Analitycy japońskiego banku odnoszą się do ostatniego wydarzenia z Japonii w postaci ogłoszenia przez BoJ chęci nielimitowanego skupu obligacji 10-letnich po stałej cenie (rentowność ok. 0,11%). Mimo tego w piątek BoJ nie przyciągnął żadnych ofert.
Nomura podkreśla, że była to pierwsza taka sytuacja od 3 lutego. Wówczas BoJ również ogłosił taki sam poziom rentowności, po którym może skupić obligacje, co pokazuje, że japońska polityka monetarna pozostaje niezmieniona, nawet jeśli inne banki centralne brzmiały ostatnio mniej gołębio.

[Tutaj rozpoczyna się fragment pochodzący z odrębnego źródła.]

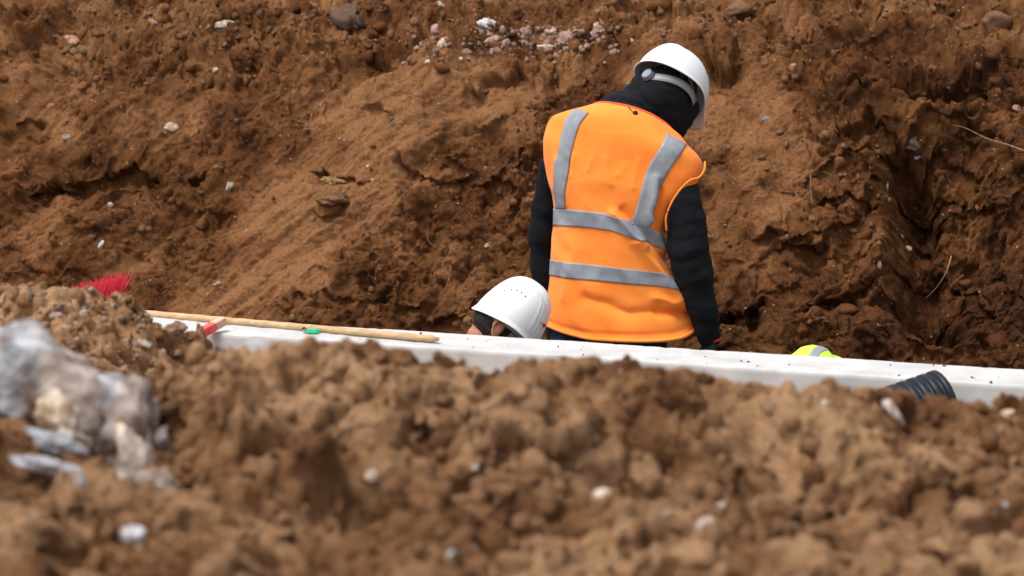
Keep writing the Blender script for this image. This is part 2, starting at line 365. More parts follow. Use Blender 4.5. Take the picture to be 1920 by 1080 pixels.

Poza tym BoJ zwiększył skup obligacji z terminem zapadalności 5-10Y z 450 mld JPY do 500 mld JPY pokazując, że ilość skupowanego długu może być dostosowywana do mechanizmu kontroli krzywej.
Nomura zaznacza także, iż realna rentowność 10-letnich obligacji Japonii pozostała w dużej mierze niezmieniona w ostatnich 3 tygodniach, podczas gdy tożsame rentowności w strefie euro, UK czy USA wzrosły.
Rozszerzający się spread rentowności na niekorzyść JPY jest oczywiście kolejnym czynnikiem za sprzedażą jena. Jednocześnie dywergencja polityk monetarnych jest wyjątkowo duża.
Zdaniem Nomury BoJ może niebawem ogłosić podobną próbę skupu obligacji, jeśli rentowności w wymienionych regionach będą dalej rosły, zaś zarówno EBC jak i FED na jesieni możliwe, że ogłoszą początek końca luźnej polityki (zmniejszanie bilansu).